Workers at the Eastern Stainless Steel plant just outside of Baltimore got an unseasonal jolt yesterday when Eastmet Corp. announced that 450 of its employes at the plant would be laid off Sunday, three days before Christmas.

"I feel sorry for the people with families and kids who believe in Christmas," said Jim Kyle, a 54-year-old plant electrician who said he does not yet know whether he will be among those laid off. Kyle and several co-workers who gathered at Ruggieros bar near the plant after their shift ended yesterday said they did not expect to learn who would be laid off until today, when next week's schedules are posted.

The work force is in "confusion, utter confusion, because nobody knows what's going on," said Kyle.

Eastmet, which has been forced to the brink of insolvency in recent years by the high costs of production and soft demand for American steel, said the layoffs were an effort to scale back operations and cut costs. The cuts will leave 500 people employed at the plant.

William F. Dausch, Eastmet's president, said in a statement that the company "deeply regrets this action but believes it is required in order to provide the company the opportunity to return to profitability."

The cuts were especially bitter for workers at the plant because, in an effort to bolster the ailing firm, they accepted a $4.50 an hour reduction in wages last year.

David Wilson, district director in Baltimore for the Steel Workers of America, the union representing many of the Eastmet workers, said grimly, "Even if we worked for nothing, it wouldn't matter."

"There's just a feeling of total frustration," he added. "The problem, as I see it, is that people in Washington don't understand what is happening in the country or just don't give a damn."

That frustration showed through at Ruggieros yesterday. Edward Morris, 50, a switchman who has been with the company for 33 years, said he was upset that the employes learned of the planned layoffs through news reports.

"I think the company should have notified the unions to let the men know ahead of time," he said.

Jim Chmielewski, a 51-year-old millwright, said many of the younger workers who are likely to be laid off "are bitter to say the least. They've made commitments that they're not going to be able to meet by the company doing what it's doing."

Chmielewski, who lives in Dundalk with his wife and 17-year-old son, also said he does not expect to be cut from the work force. But he and other Eastmet workers said they are concerned about the company's prospects for long-term survival.

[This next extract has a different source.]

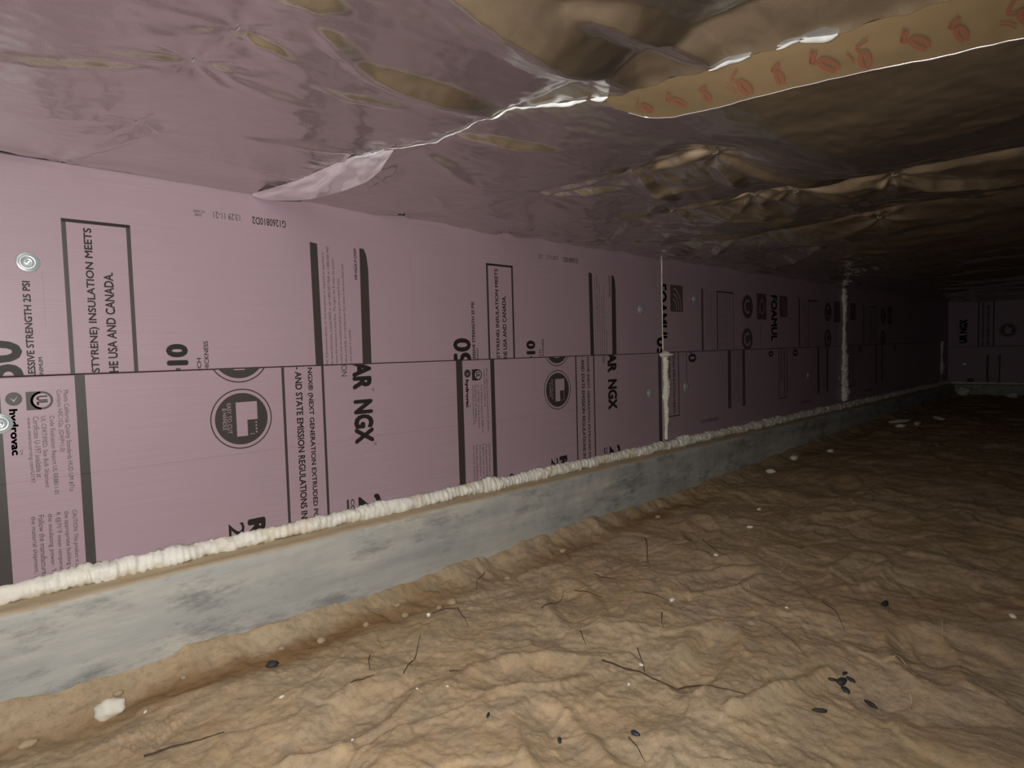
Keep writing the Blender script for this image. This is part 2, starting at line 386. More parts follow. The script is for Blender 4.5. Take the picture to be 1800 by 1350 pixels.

Eastmet President Dausch said that the company had hoped that an agreement with its lenders would have allowed "the survival of the entire operations of the company." But he added that the "inability of the company to maintain certain price increases and other factors made it clear in recent weeks that the plan . . . would not be achieved."

A company spokesman said Eastmet losses were running at $14.5 million through the first nine months of the year, compared with losses of $5.1 million for the same period in 1984.

And the workers feared that the layoffs were another sign of a growing exodus of manufacturers from Baltimore and especially from its industrial area of Sparrows Point.

"All these industries are leaving this town -- Western Electric, Esskay, Black and Decker, the Point's down to nothing," said Chmielewski. He said he faults the Reagan administration for failing to restrict foreign imports. "This country is turning into scrooges," he said.